Il n’existe pas de traduction française exacte pour bully. Le terme anglais est à la fois un nom, qui désigne celui ou celle qui impose sa loi par la force et l’intimidation, et un verbe, to bully, qui veut dire contraindre par les intimidations, brimades et harcèlements que les victimes subissent de la part des bullies.

Voici maintenant le film, Bully (qui n’a rien à voir avec son homonyme, réalisé par Larry Clark en 2001). Le documentaire de Lee Hirsch suit plusieurs cas de jeunes persécutés en milieu scolaire, au point que deux d’entre eux se suicident. Le cinéaste, lui-même victime de bullying, voulait sensibiliser parents et éducateurs sur le sort de ces enfants ou adolescents qui vivent un enfer quotidien. Il a incidemment déclenché une tempête sur les réseaux sociaux, remettant une nouvelle fois en cause le système de censure hollywoodien.

Malgré l’absence d’images violentes, Bully a été classé “R”, par la Motion Picture Association of America (MPAA), l’organisme corporatif chargé de classifier les films exploités dans la plupart des salles commerciales. Le classement “R” interdit un film aux moins de 17 ans non accompagnés par un adulte et prive Bully du public auquel il était destiné.

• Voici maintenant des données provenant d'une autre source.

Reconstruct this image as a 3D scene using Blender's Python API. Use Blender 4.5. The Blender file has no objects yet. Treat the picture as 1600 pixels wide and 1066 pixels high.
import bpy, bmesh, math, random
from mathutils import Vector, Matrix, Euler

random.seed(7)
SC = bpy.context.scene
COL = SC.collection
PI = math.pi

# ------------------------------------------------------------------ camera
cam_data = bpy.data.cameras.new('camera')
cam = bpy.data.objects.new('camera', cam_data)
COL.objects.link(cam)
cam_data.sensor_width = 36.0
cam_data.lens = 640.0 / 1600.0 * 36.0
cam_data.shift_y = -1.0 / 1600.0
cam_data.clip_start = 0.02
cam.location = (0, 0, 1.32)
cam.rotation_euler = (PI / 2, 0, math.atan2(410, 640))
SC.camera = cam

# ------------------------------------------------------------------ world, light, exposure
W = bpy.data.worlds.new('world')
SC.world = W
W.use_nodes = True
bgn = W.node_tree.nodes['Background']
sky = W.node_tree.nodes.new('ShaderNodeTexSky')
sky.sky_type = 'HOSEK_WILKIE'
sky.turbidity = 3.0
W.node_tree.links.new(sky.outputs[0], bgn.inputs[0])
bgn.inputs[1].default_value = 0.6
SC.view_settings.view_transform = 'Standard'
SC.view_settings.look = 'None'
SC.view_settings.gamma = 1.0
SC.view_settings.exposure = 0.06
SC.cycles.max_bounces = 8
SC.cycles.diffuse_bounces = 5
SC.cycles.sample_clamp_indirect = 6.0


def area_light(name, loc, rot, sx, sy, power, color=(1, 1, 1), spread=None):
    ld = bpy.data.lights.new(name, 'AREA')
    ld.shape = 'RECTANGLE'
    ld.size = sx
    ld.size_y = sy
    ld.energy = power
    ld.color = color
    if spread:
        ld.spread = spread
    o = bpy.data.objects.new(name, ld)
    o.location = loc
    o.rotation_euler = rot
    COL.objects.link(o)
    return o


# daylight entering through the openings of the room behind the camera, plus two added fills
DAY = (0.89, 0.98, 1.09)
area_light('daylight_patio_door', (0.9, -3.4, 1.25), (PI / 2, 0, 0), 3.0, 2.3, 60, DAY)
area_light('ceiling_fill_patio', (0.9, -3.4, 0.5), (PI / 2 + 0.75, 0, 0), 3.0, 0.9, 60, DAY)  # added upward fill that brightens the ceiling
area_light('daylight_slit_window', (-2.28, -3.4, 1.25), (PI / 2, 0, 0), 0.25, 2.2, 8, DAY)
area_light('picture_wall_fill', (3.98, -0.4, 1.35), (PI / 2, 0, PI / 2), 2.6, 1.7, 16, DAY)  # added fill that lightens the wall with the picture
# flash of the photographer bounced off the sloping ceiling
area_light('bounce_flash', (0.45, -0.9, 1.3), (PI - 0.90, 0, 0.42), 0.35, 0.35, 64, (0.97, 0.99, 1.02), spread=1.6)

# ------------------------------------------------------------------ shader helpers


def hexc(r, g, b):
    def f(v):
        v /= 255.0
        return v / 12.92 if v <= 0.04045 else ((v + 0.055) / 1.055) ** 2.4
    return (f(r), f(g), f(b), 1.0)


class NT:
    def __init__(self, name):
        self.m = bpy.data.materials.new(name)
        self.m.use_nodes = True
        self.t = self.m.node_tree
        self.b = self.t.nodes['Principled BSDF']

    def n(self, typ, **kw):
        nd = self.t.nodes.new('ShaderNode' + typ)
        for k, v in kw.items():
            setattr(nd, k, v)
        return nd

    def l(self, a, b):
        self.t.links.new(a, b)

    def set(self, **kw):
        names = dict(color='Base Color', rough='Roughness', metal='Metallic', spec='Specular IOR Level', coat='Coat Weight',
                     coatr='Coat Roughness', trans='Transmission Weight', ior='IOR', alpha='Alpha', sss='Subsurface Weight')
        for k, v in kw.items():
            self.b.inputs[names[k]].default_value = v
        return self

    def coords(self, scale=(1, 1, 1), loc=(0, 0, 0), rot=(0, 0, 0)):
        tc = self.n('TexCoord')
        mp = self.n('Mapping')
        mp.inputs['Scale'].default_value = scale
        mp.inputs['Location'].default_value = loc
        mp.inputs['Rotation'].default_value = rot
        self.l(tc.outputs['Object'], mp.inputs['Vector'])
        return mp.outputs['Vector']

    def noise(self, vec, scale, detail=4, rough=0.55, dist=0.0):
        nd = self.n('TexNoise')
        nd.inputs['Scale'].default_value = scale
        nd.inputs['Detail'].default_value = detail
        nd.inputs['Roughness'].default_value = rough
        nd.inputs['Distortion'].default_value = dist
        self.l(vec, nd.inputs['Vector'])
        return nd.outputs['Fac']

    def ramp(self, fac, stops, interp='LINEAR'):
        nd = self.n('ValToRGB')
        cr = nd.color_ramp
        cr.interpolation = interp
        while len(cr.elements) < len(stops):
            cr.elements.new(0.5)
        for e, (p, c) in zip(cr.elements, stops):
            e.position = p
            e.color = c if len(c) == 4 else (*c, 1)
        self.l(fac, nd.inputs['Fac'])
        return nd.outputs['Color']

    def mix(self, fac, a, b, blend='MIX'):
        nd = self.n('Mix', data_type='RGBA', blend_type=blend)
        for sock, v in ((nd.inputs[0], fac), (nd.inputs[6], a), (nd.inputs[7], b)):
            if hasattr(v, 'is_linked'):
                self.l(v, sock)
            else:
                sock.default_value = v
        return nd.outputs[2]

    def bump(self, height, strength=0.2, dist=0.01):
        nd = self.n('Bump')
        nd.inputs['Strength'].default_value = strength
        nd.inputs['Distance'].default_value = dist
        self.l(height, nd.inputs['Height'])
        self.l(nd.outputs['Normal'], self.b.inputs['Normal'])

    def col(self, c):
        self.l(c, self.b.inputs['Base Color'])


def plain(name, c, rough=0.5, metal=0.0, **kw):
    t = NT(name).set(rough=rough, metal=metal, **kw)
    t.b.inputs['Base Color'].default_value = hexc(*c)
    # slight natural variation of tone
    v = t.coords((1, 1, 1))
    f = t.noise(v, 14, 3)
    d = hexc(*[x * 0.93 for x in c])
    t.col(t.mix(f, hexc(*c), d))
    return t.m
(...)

Pourquoi un “R” à Bully ? On entend six fois le mot fuck, ce qui dépasse la limite de deux fuck tolérée par la MPAA. Pour le réalisateur, qui a tourné au cours de l’année scolaire 2009-2010, dans l’Oklahoma, le Mississippi, l’Iowa, le Montana, la Géorgie : “Quelques mots de langage cru dans le film nous valent ce “R”, pourtant ça se passe exactement ainsi, ce sont les mots que les enfants harcelés entendent.” A l’issue d’une projection organisée à Washington par la MPAA, Lee Hirsch a apostrophé son président, l’ancien sénateur Christopher Dodd : “Ce système de classification laisse tomber les gens et ne les protège pas.”

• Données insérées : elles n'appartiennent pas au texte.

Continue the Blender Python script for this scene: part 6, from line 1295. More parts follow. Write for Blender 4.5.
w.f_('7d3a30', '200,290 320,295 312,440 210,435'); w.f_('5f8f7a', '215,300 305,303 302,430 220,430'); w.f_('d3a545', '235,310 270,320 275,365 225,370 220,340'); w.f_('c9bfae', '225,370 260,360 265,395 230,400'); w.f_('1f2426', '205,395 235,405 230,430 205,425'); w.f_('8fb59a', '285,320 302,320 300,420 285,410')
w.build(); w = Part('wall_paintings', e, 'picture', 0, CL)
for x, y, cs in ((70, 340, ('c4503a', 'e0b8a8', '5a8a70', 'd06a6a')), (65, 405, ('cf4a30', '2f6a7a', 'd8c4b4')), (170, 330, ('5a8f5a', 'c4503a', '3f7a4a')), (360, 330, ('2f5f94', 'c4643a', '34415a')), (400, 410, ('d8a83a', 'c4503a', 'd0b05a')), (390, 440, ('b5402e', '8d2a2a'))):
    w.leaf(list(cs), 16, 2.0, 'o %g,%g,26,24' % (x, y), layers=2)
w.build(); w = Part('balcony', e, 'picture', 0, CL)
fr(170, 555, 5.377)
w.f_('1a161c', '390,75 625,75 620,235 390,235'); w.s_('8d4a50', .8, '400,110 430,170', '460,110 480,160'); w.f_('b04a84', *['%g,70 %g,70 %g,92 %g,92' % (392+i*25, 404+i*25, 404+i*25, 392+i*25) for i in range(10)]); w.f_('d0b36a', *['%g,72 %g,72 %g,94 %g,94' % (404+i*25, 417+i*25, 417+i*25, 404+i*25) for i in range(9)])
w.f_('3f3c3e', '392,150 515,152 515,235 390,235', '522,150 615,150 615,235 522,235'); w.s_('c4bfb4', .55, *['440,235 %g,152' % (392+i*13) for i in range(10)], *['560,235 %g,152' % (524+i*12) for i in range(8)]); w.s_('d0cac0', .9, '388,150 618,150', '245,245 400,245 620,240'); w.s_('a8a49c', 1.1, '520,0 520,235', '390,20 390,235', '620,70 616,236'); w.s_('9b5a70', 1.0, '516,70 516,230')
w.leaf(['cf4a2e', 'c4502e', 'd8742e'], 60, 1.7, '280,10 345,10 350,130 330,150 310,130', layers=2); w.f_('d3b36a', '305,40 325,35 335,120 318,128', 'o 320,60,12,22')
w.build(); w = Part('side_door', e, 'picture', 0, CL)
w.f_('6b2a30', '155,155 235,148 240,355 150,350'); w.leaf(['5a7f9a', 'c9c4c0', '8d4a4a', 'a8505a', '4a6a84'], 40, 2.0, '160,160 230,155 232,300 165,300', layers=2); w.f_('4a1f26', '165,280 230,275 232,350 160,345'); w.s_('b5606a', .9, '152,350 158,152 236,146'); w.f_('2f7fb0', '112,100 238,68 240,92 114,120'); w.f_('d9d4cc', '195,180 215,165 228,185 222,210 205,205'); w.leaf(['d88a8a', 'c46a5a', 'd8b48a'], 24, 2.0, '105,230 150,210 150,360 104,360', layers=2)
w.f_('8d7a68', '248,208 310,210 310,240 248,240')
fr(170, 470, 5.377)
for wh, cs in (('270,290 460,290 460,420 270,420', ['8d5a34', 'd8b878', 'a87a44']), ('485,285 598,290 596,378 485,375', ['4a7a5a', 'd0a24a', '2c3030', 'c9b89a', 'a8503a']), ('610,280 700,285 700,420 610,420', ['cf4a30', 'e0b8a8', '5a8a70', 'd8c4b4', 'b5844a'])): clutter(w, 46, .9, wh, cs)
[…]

La décision a été aussitôt contestée par la Weinstein Company, distributeur de Bully, dont le président, Harvey Weinstein, a longtemps été considéré comme l’un des pires bullies de l’industrie cinématographique. C’est en partie en signe de repentance qu’Harvey Weinstein a fait de Bully l’un de ses combats personnels. Le distributeur de The Artist aux Etats-Unis a décidé de sortir le film sans classification, ce qui l’expose au boycott de nombreux exploitants et de certains médias qui refusent la publicité de films “NC” (non classified).

Pétitions

Le film a reçu le soutien de personnalités aussi diverses que Johnny Depp, Meryl Streep, Justin Bieber ou Hugh Jackman. Microsoft a mis son moteur de recherche Bing au service de la promotion du documentaire. Ce “R” a surtout déclenché un vaste mouvement sur les réseaux sociaux. Katy Butler, une lycéenne du Michigan, a lancé une pétition demandant que Bully soit classé “PG13” (autorisé aux adolescents non accompagnés). A ce jour, elle a recueilli plus de 520 000 signatures.

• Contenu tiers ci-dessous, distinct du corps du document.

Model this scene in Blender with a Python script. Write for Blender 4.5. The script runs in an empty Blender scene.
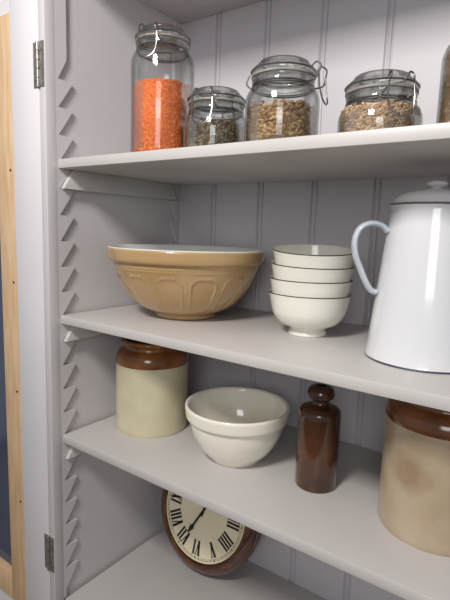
import bpy, bmesh, math, random
from mathutils import Vector, Matrix
random.seed(7)
scene = bpy.context.scene
scene.view_settings.view_transform = 'Standard'
OZ = 1.45            # camera height above room floor
COL = scene.collection
pi = math.pi

# ---------------------------------------------------------------- helpers
def lin(c):
    c = c/255.0
    return c/12.92 if c <= 0.04045 else ((c+0.055)/1.055)**2.4
def rgb(r, g, b): return (lin(r), lin(g), lin(b), 1)

def mat(name, col, rough=0.5, metal=0.0, col2=None, nscale=20, bump=0.0, bscale=60, coat=0.0, lo=0.35, hi=0.65, spec=0.5, detail=4, stretch=None):
    m = bpy.data.materials.new(name); m.use_nodes = True
    nt = m.node_tree; b = nt.nodes['Principled BSDF']
    b.inputs['Base Color'].default_value = col
    b.inputs['Roughness'].default_value = rough
    b.inputs['Metallic'].default_value = metal
    b.inputs['Coat Weight'].default_value = coat
    b.inputs['Coat Roughness'].default_value = 0.05
    b.inputs['Specular IOR Level'].default_value = spec
    tc = nt.nodes.new('ShaderNodeTexCoord')
    if col2 is not None:
        n = nt.nodes.new('ShaderNodeTexNoise'); n.inputs['Scale'].default_value = nscale
        n.inputs['Detail'].default_value = detail
        r = nt.nodes.new('ShaderNodeValToRGB')
        r.color_ramp.elements[0].position = lo; r.color_ramp.elements[1].position = hi
        r.color_ramp.elements[0].color = col; r.color_ramp.elements[1].color = col2
        if stretch:
            mp = nt.nodes.new('ShaderNodeMapping'); mp.inputs['Scale'].default_value = stretch
            nt.links.new(tc.outputs['Object'], mp.inputs['Vector']); nt.links.new(mp.outputs['Vector'], n.inputs['Vector'])
        else:
            nt.links.new(tc.outputs['Object'], n.inputs['Vector'])
        nt.links.new(n.outputs['Fac'], r.inputs['Fac'])
        nt.links.new(r.outputs['Color'], b.inputs['Base Color'])
    if bump > 0:
        n2 = nt.nodes.new('ShaderNodeTexNoise'); n2.inputs['Scale'].default_value = bscale
        bp = nt.nodes.new('ShaderNodeBump'); bp.inputs['Strength'].default_value = bump
        bp.inputs['Distance'].default_value = 0.002
        nt.links.new(tc.outputs['Object'], n2.inputs['Vector'])
        nt.links.new(n2.outputs['Fac'], bp.inputs['Height'])
        nt.links.new(bp.outputs['Normal'], b.inputs['Normal'])
    return m

def stain(m, centre, rad, col, amount=0.8):
    """soft irregular glaze stain around a point of the object"""
    nt = m.node_tree; b = nt.nodes['Principled BSDF']
    src = b.inputs['Base Color'].links[0].from_socket
    tc = nt.nodes.new('ShaderNodeTexCoord')
    n = nt.nodes.new('ShaderNodeTexNoise'); n.inputs['Scale'].default_value = 38; n.inputs['Detail'].default_value = 4
    nt.links.new(tc.outputs['Object'], n.inputs['Vector'])
    d = nt.nodes.new('ShaderNodeVectorMath'); d.operation = 'DISTANCE'; d.inputs[1].default_value = centre
    nt.links.new(tc.outputs['Object'], d.inputs[0])
    ad = nt.nodes.new('ShaderNodeMath'); ad.operation = 'MULTIPLY_ADD'; ad.inputs[1].default_value = rad*1.0
    nt.links.new(n.outputs['Fac'], ad.inputs[0]); nt.links.new(d.outputs['Value'], ad.inputs[2])
    mr = nt.nodes.new('ShaderNodeMapRange'); mr.inputs['From Min'].default_value = rad*0.9; mr.inputs['From Max'].default_value = rad*1.55
    mr.inputs['To Min'].default_value = amount; mr.inputs['To Max'].default_value = 0
    nt.links.new(ad.outputs[0], mr.inputs['Value'])
    mx = nt.nodes.new('ShaderNodeMix'); mx.data_type = 'RGBA'
    nt.links.new(mr.outputs['Result'], mx.inputs[0]); nt.links.new(src, mx.inputs[6]); mx.inputs[7].default_value = col
    nt.links.new(mx.outputs[2], b.inputs['Base Color'])

def wood(name, c1, c2, scale=(8, 8, 1), rough=0.4, coat=0.0):
    return mat(name, c1, rough, coat=coat, col2=c2, nscale=14, detail=8, stretch=scale, lo=0.35, hi=0.68)

def glass_mat(name, tint, edge, lo=0.04, hi=0.55):
    m = bpy.data.materials.new(name); m.use_nodes = True
    nt = m.node_tree; nt.nodes.clear()
    out = nt.nodes.new('ShaderNodeOutputMaterial')
    tr = nt.nodes.new('ShaderNodeBsdfTransparent'); gl = nt.nodes.new('ShaderNodeBsdfGlossy')
    gl.inputs['Roughness'].default_value = 0.03; gl.inputs['Color'].default_value = (1, 1, 1, 1)
    lw = nt.nodes.new('ShaderNodeLayerWeight'); lw.inputs['Blend'].default_value = 0.35
    cr = nt.nodes.new('ShaderNodeValToRGB')
    cr.color_ramp.elements[0].color = tint; cr.color_ramp.elements[1].color = edge
    cr.color_ramp.elements[0].position = 0.35; cr.color_ramp.elements[1].position = 1.0
    nt.links.new(lw.outputs['Facing'], cr.inputs['Fac']); nt.links.new(cr.outputs['Color'], tr.inputs['Color'])
    fr = nt.nodes.new('ShaderNodeFresnel'); fr.inputs['IOR'].default_value = 1.5
    mr = nt.nodes.new('ShaderNodeMapRange'); mr.inputs['From Min'].default_value = 0.0; mr.inputs['From Max'].default_value = 1
    mr.inputs['To Min'].default_value = lo - 0.02; mr.inputs['To Max'].default_value = hi
    nt.links.new(fr.outputs['Fac'], mr.inputs['Value'])
    mx = nt.nodes.new('ShaderNodeMixShader')
    nt.links.new(mr.outputs['Result'], mx.inputs['Fac']); nt.links.new(tr.outputs[0], mx.inputs[1]); nt.links.new(gl.outputs[0], mx.inputs[2])
    nt.links.new(mx.outputs[0], out.inputs['Surface'])
    return m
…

Le cinéma Arclight, sur Hollywood Boulevard, à Los Angeles, est l’une des cinq salles américaines dans lesquelles Bully est sorti sans classification le 30 mars. On y traite le film comme s’il était classé “PG13”. Dans les deux salles de la chaîne AMC (la deuxième des Etats-Unis) qui proposent Bully, les adolescents peuvent entrer avec un mot de leurs parents. Ce même week-end, il suffisait d’avoir 13 ans pour voir sans entraves Hunger Games, dans lequel des adolescents s’entre-tuent.